I have found in my own thinking that (2) and (3) are equivalent, and that they imply (1), but I cannot get the other direction. Inn particular, is there an integrally closed domain $A$ such that $A/p$ is not integrally closed for some $p$?
Best Answer
Yes, there are tons of integrally closed domains $A$ with a prime ideal $\mathfrak{p}$ so that $A/\mathfrak{p}$ isn't integrally closed. Take any non-normal affine variety, like $V(x^2-y^3)\subset \Bbb A^2_k$: $k[x,y]$ is a UFD, hence normal, but $k[x,y]/(x^2-y^3)\cong k[t^2,t^3]$ which is not integrally closed in its field of fractions $k(t)$. So (1) does not imply (2).
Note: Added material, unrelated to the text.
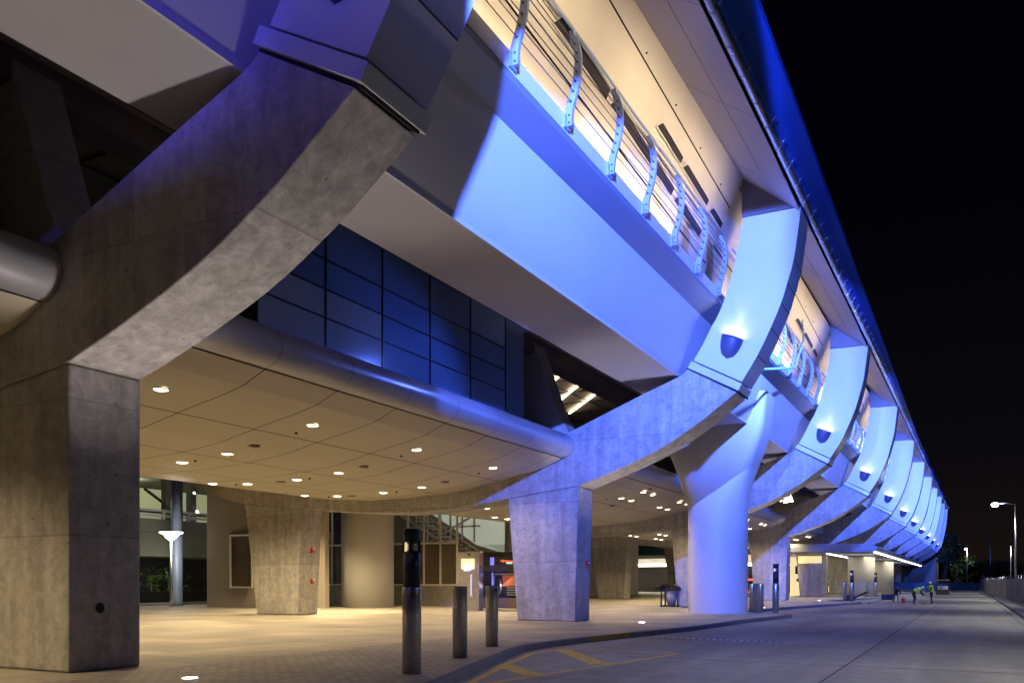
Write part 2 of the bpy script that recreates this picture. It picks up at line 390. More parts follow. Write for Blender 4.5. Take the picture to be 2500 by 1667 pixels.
def copy_tree(o, loc, label=None):
    """copy of a thing with its parts; children keep their offsets to the parent"""
    c = o.copy(); COL.objects.link(c); c.location = loc
    if label: c["label"] = label
    for ch in o.children:
        d = ch.copy(); COL.objects.link(d); d.parent = c; d.matrix_parent_inverse = ch.matrix_parent_inverse.copy()
        for g in ch.children:
            k = g.copy(); COL.objects.link(k); k.parent = d; k.matrix_parent_inverse = g.matrix_parent_inverse.copy()
    return c
ORD = ["first", "second", "third", "fourth", "fifth", "sixth", "seventh", "eighth", "ninth", "tenth", "eleventh", "twelfth"]

# ------------------------------------------------------------------ ground, road, sidewalk
MB().add([(-200, -400, -0.17), (1500, -400, -0.17), (1500, 400, -0.17), (-200, 400, -0.17)], [(0, 1, 2, 3)]).build("ground", 'ground')["kind"] = "structure"
def curbline():
    return [(-30, 0.6), (-6, 3.4), (5, 5.6), (11.5, 7.52), (14.7, 8.55), (18.0, 9.62), (19.2, 9.92), (20.6, 9.98), (22.5, 9.86), (30.2, 8.78), (37.4, 8.42),
            (43.2, 7.75), (43.75, 7.85), (44.1, 8.25), (45.2, 9.9), (46.2, 10.75), (47.5, 11.05), (49, 11.0), (54.9, 10.5), (72.4, 7.72), (73, 7.85), (73.4, 8.3),
            (74.4, 9.8), (75.6, 10.6), (77, 10.8), (89.5, 9.25), (94.6, 7.9), (95.3, 8.05), (96.5, 9.8), (98, 10.4), (118, 8.2), (122, 10.4), (145, 8.2), (149, 10.3), (300, 8.2)]
CL = curbline()
KT = 0.16
def offs(pl, d):
    o = []
    for i, p in enumerate(pl):
        a = Vector(pl[max(i - 1, 0)]); b = Vector(pl[min(i + 1, len(pl) - 1)]); t = (b - a).normalized(); n = Vector((-t.y, t.x))
        o.append((p[0] + n.x * d, p[1] + n.y * d))
    return o
inner = offs(CL, KT)
mb = MB()
n = len(CL)
vs = []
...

Let me also point out that the condition in (3) of $A_\mathfrak{p}/\mathfrak{q}$ being a valuation ring for all $\mathfrak{p,q}$ is incredibly uncommon: even when $A$ is the coordinate ring of a smooth variety over a field, the local ring of any point $\mathfrak{p}$ of codimension greater than one with $\mathfrak{q}=0$ provides a counterexample. Condition 3 should be equivalent to $A$ being regular of dimension one.